6. De ABRvS heeft het hoger beroep van eisers in de uitspraak van 1 februari 2022 gegrond verklaard en de besluiten van 22 maart 2021 vernietigd. De ABRvS heeft bepaald dat verweerder opnieuw op de aanvragen van eisers moet beslissen, waarbij aan verweerder geen beslistermijn is opgelegd.
7. Uit de uitspraken van de Afdeling bestuursrechtspraak van de Raad van State (Afdeling) van onder andere 17 september 2014 (ECLI:NL:RVS:2014:3442) en 16 maart 2018 (ECLI:NL:RVS:2018:922) volgt dat, indien na vernietiging door de rechter geen termijn voor het nemen van een nieuw besluit is gesteld, het bestuursorgaan in beginsel dient te beslissen binnen dezelfde termijn als de termijn die gold voor het vernietigde besluit. De nieuwe beslistermijn bedroeg in dit geval, zoals volgt uit artikel 42, eerste lid, Vw, zes maanden na de bekendmaking van de uitspraak van de ABRvS. Hieruit volgt dat verweerder uiterlijk op 1 augustus 2022 een nieuw besluit had moeten nemen op de aanvraag van eisers.
8. Eisers hebben verweerder op 30 juni 2022 in gebreke gesteld. Op het moment van de ingebrekestelling was de beslistermijn nog niet verstreken, zodat de ingebrekestelling prematuur is. Dit betekent dat in dit geval niet is voldaan aan de voorwaarden voor het instellen van beroep.
9. Het beroep is, gelet op het voorgaande, kennelijk niet-ontvankelijk.
10. Voor een proceskostenvergoeding bestaat geen aanleiding.

Beslissing

De rechtbank verklaart het beroep niet-ontvankelijk.
Deze uitspraak is gedaan door mr. C.H. de Groot, rechter, in aanwezigheid van N.G. Fuller, griffier en openbaar gemaakt door middel van geanonimiseerde publicatie op rechtspraak.nl.

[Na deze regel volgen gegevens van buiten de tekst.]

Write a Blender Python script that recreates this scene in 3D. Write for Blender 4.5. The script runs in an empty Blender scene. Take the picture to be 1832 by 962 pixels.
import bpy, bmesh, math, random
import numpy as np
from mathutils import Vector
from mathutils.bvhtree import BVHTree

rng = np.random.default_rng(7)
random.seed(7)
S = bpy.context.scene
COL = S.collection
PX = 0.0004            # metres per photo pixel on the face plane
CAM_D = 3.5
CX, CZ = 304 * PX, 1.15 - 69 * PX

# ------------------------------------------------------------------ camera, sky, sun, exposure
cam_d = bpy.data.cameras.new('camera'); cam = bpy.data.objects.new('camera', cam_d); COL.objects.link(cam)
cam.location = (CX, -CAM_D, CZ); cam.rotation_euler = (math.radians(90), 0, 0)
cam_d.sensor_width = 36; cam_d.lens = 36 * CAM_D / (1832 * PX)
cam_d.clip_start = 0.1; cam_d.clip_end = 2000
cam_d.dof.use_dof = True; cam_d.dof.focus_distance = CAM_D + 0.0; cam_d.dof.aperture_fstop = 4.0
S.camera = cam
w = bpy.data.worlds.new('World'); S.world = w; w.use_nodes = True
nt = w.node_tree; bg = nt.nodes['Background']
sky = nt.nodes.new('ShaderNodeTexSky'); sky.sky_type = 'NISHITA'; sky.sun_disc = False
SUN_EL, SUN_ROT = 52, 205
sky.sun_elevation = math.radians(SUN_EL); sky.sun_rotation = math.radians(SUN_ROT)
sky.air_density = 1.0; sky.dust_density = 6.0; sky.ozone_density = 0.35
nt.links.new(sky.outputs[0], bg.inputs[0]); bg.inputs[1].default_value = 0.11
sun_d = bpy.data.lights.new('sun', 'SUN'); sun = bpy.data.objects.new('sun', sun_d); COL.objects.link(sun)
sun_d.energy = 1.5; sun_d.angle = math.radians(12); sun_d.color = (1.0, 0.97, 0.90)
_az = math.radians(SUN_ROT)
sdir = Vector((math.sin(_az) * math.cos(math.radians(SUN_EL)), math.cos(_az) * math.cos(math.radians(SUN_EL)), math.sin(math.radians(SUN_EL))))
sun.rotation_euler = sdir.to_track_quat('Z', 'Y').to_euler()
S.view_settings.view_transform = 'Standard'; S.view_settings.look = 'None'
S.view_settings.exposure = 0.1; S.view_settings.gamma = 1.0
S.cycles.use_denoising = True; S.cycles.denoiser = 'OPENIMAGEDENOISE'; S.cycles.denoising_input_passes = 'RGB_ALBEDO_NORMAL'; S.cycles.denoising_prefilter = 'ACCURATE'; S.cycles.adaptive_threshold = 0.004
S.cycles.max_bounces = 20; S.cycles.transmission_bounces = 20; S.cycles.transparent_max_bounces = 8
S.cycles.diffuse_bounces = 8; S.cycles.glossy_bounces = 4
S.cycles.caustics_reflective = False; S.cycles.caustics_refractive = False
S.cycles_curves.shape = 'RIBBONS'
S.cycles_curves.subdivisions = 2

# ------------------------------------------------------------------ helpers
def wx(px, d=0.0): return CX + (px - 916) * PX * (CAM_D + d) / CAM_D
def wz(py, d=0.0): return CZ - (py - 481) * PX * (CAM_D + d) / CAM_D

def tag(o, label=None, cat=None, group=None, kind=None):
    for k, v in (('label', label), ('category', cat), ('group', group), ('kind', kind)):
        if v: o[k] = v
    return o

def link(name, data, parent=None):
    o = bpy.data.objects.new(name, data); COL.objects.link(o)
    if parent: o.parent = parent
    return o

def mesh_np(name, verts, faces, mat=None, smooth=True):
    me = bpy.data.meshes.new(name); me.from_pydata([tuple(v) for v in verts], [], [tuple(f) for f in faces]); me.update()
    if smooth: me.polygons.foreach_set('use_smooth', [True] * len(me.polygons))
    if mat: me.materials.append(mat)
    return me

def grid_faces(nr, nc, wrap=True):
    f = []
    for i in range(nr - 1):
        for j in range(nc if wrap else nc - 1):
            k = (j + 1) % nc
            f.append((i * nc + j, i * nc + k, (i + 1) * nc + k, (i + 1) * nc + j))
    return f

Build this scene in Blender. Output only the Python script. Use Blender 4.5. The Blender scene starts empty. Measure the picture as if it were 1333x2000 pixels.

De uitspraak is uitgesproken in het openbaar en bekendgemaakt op:
Bent u het niet eens met deze uitspraak?
Als u het niet eens bent met deze uitspraak, kunt u een brief sturen naar de rechtbank waarin u uitlegt waarom u het er niet mee eens bent. Dit heet een verzetschrift. U moet dit verzetschrift indienen binnen 6 weken na de dag waarop deze uitspraak is verzonden. U ziet deze datum hierboven. Als u graag een zitting wilt waarin u uw verzetschrift kunt toelichten, kunt u dit in uw verzetschrift vermelden.